I’ve never taught rhetoric before, but it’s my assignment this semester. I’m enjoying it much more than I expected—fortunately, my students are intelligent and enthusiastic. Our main textbook is Aristotle’s Rhetoric.
Anyway, here’s the point. Rhetoric is chiefly used today in politics and advertising. I despise politics, of course. And usually, I despise advertising too. But I thought it might be a good idea to use Aristotle’s principles to try and sell a few copies of The Hawk and the Wolf.
Aristotle says there are three different types of appeal you can make in a speech. The first is the appeal to reason—you can prove something to an audience by giving them a reasoned and logical argument. That doesn’t work for most people, of course—if you’ve ever met someone who held an opinion that logic couldn’t shake, you know what I mean. For these people, there are two other appeals. There is the appeal to emotion (emotions are very persuasive) and the appeal to ethos (not to ethics—the appeal to ethos is the appeal that ingratiates the speaker with an audience).
Anyway, here goes.
The appeal to reason. Buy The Hawk and the Wolf because it’s quite simply the best novel on Merlin ever written. By “best,” I mean most readable and original. It’s very readable because all my reviewers agree on this. (That, buy the way, is what is known as a common topic, the appeal to authority.) Cameron Lowe, for example, calls it “a joy to read . . . [the] descriptions, both of the world and in it, are ripe and vivid.” William Toliver says, “I was involved from the very first.” And it’s original because it places Merlin in a historical milieu where he’s never been placed by any writer before. As Tom Shippey says in Arthuriana, it’s “Intriguing and original . . . myth, legend, romance, and history are inextricably entwined.” Thus, assuming that you want something entertaining and unusual, you should buy The Hawk and the Wolf for yourself, your friends, and your family, and persuade them to buy it for everyone they know. In fact, don’t rest until not only everybody you know owns a copy of The Hawk and the Wolf, but everybody you’ve ever met or are likely to meet also owns a copy.
Ah, the appeal to reason! Beautiful, ain’t it?

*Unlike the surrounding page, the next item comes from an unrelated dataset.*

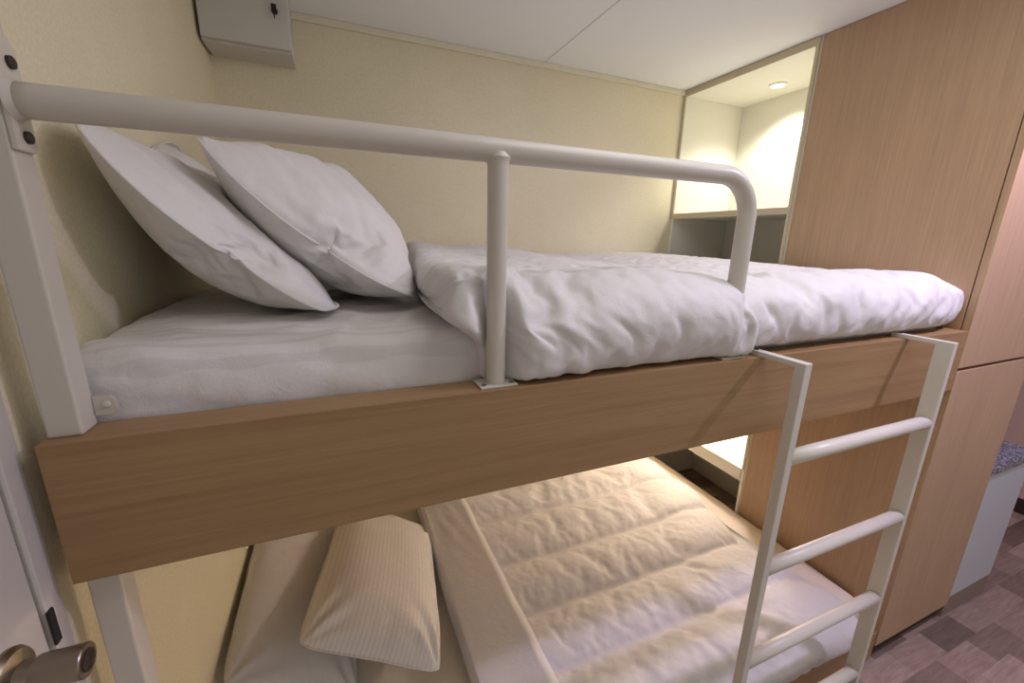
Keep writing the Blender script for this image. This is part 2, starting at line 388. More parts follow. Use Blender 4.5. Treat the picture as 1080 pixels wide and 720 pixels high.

Next, the appeal to emotion. Now, I could just say, “Buy a copy of The Hawk and the Wolf, or else you’ll die, go to Hell, and burn for ever.” That’s an appeal to emotion—the emotion of fear. But there are other emotions. Take, for example, the appeal to the need for community: “Buy The Hawk and the Wolf. Everybody else has.” The appeal to paranoia: “Exactly why don’t you have a copy of The Hawk and the Wolf?” The appeal to comfort: “The Hawk and the Wolf is just the book to snuggle down with in a plush armchair with a cup of hot chocolate and some cheesecake.” And the ever-popular appeal to sex: “Only people who have read The Hawk and the Wolf can ever get a date.” That pretty much takes care of the appeal to emotion.
Last of all comes the appeal to ethos. You can do lots of things to ingratiate yourself with an audience. You can tell a joke, for instance. “What’s the difference between Albert Einstein and Marilyn Monroe? The dumber one hasn’t read The Hawk and the Wolf.” You can make people feel sorry for you: “My marriage is going to fail if I don’t sell more copies of The Hawk and the Wolf.”
Sigh.
Sometimes I wonder how advertising people can look at themselves in the mirror in the morning.